Enfin une raison d’ordre supérieur existe encore. L’émigrant français fixé aux États-Unis sera noyé dans la masse des Anglo-Saxons et finira, malgré sa résistance, par être anglicisé, tandis qu’au Canada non seulement il conservera le cachet de sa race, mais encore il apportera un renfort appréciable à l’élément canadien-français, qui lutte pacifiquement pour conquérir la suprématie du nombre, et qui, avec le temps et le ralentissement fatal de l’émigration britannique, finira par y arriver, si sa fécondité naturelle se maintient sur le même pied.

L’émigration au Canada aura donc pour effet de renforcer notre race et de répandre davantage notre langue. Or ce résultat n’aura-t-il pas pour conséquence d’agrandir notre domaine économique, scientifique et littéraire et d’accroître le nombre des clients de la patrie française ? Celui qui est de race française, ou simplement même parle la langue française, n’est-il pas tributaire plus ou moins de notre pays au double point de vue matériel et intellectuel ? C’est donc faire œuvre nationale que de contribuer au maintien d’abord, et au développement ensuite, de la race et de la langue françaises.

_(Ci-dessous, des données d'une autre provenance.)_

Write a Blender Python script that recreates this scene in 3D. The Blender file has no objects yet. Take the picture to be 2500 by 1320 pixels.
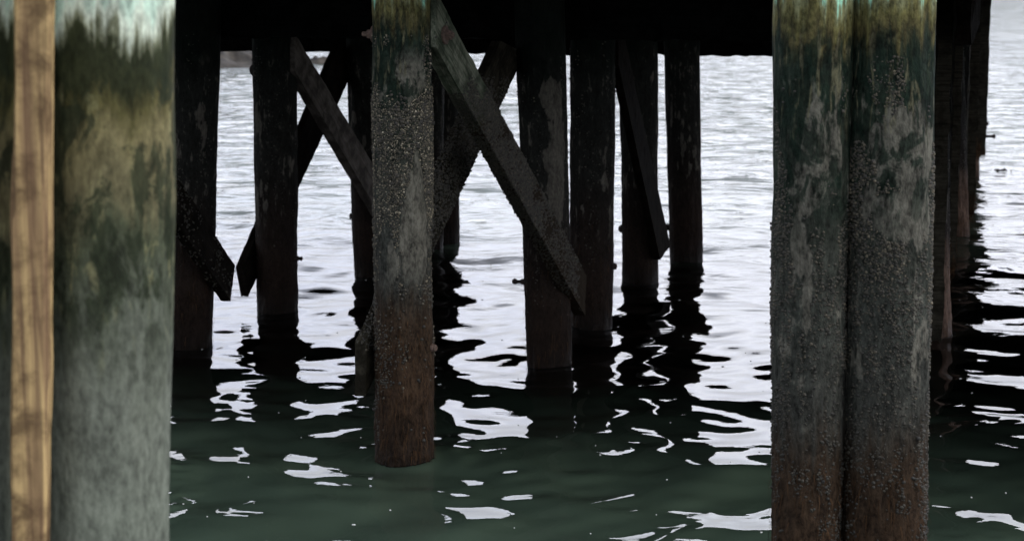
import bpy, math, random
import numpy as np
from mathutils import Vector

scene = bpy.context.scene
col = scene.collection
rnd = random.Random(7)

# ------------------------------------------------------------------ camera
HC, F, HOR = 2.36, 4600.0, -20.0          # eye height (m), focal length and horizon row (px of a 2500 px wide picture)
PITCH = math.atan((660 - HOR) / F)
cam_d = bpy.data.cameras.new("camera")
cam_d.sensor_width = 36.0
cam_d.lens = 36.0 * F / 2500
cam_d.clip_end = 9000
cam_d.dof.use_dof = True
cam_d.dof.focus_distance = 8.7
cam_d.dof.aperture_fstop = 5.4
cam = bpy.data.objects.new("camera", cam_d)
cam.location = (0, 0, HC)
cam.rotation_euler = (math.radians(90) - PITCH, 0, 0)
col.objects.link(cam)
scene.camera = cam

# ------------------------------------------------------------------ sky, sun, exposure
SUN_EL, SUN_AZ = math.radians(34), math.radians(118)   # behind thin cloud, off to the right and a little behind the camera
world = bpy.data.worlds.new("World")
scene.world = world
world.use_nodes = True
wn = world.node_tree
wn.nodes.clear()


def nd(nt, kind, **kw):
    n = nt.nodes.new(kind)
    for k, v in kw.items():
        if k.startswith("i_"):
            key = k[2:]
            n.inputs[int(key) if key.isdigit() else key.replace("_", " ")].default_value = v
        else:
            setattr(n, k, v)
    return n


def lk(nt, a, b):
    nt.links.new(a, b)


def ramp(nt, fac, stops, interp='LINEAR'):
    r = nd(nt, 'ShaderNodeValToRGB')
    cr = r.color_ramp
    cr.interpolation = interp
    while len(cr.elements) > 1:
        cr.elements.remove(cr.elements[-1])
    cr.elements[0].position = stops[0][0]
    c = stops[0][1]
    cr.elements[0].color = (*c, 1) if hasattr(c, '__len__') else (c, c, c, 1)
    for p, c in stops[1:]:
        e = cr.elements.new(p)
        e.color = (*c, 1) if hasattr(c, '__len__') else (c, c, c, 1)
    lk(nt, fac, r.inputs[0])
    return r.outputs[0]


def math_(nt, op, a, b=None, c=None, clamp=False):
    m = nd(nt, 'ShaderNodeMath', operation=op, use_clamp=clamp)
    for i, v in enumerate((a, b, c)):
        if v is None:
            continue
        if isinstance(v, (int, float)):
            m.inputs[i].default_value = v
        else:
            lk(nt, v, m.inputs[i])
    return m.outputs[0]


def mix(nt, fac, a, b, blend='MIX'):
    m = nd(nt, 'ShaderNodeMix', data_type='RGBA', blend_type=blend)
    for sock, v in ((m.inputs[0], fac), (m.inputs[6], a), (m.inputs[7], b)):
        if isinstance(v, (int, float)):
            sock.default_value = v
        elif isinstance(v, tuple):
            sock.default_value = (*v, 1)
        else:
            lk(nt, v, sock)
    return m.outputs[2]


def noise(nt, vec, scale=(1, 1, 1), loc=(0, 0, 0), detail=5, rough=0.55, dist=0.0):
    mp = nd(nt, 'ShaderNodeMapping')
    mp.inputs['Scale'].default_value = scale
    mp.inputs['Location'].default_value = loc
    lk(nt, vec, mp.inputs[0])
    n = nd(nt, 'ShaderNodeTexNoise')
    n.inputs['Scale'].default_value = 1.0
    n.inputs['Detail'].default_value = detail
    n.inputs['Roughness'].default_value = rough
    n.inputs['Distortion'].default_value = dist
    lk(nt, mp.outputs[0], n.inputs['Vector'])
    return n.outputs['Fac']


sky = nd(wn, 'ShaderNodeTexSky', sky_type='NISHITA')
sky.sun_disc = False
sky.sun_elevation = SUN_EL
sky.sun_rotation = SUN_AZ
sky.air_density, sky.dust_density = 1.0, 3.0
tcw = nd(wn, 'ShaderNodeTexCoord')
cl = noise(wn, tcw.outputs['Generated'], (2.2, 2.2, 9.0), (3, 1, 0), 6, 0.55)
clouds = ramp(wn, cl, [(0.30, (0.66, 0.71, 0.87)), (0.50, (0.85, 0.88, 1.0)), (0.72, (1.02, 1.03, 1.07))])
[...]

De ce que l’émigration au Canada est digne d’encouragement, il n’en faut pas conclure qu’elle le soit pour tout le monde. Elle convient à ceux qui, possesseurs d’importants capitaux viendront y fonder de grands établissements industriels, commerciaux ou agricoles. Quant aux émigrants n’ayant que de faibles économies, ils pourront réussir au Canada, à la condition de s’adonner à l’agriculture ou à l’élevage. En dehors de ces deux branches de travail on ne saurait que déconseiller l’émigration à ceux qui n’auraient pas par avance une situation assurée. Ceci s’applique aux artisans et surtout à ceux qui, d’une façon quelconque, tiennent aux professions libérales. Ce sont là des positions véritablement encombrées et, pour ne citer qu’un exemple, il est certains quartiers de Montréal où il est impossible de circuler sans voir à chaque tournant de rue une enseigne d’avocat, ou plutôt une double enseigne, car les avocats canadiens sont généralement associés deux par deux.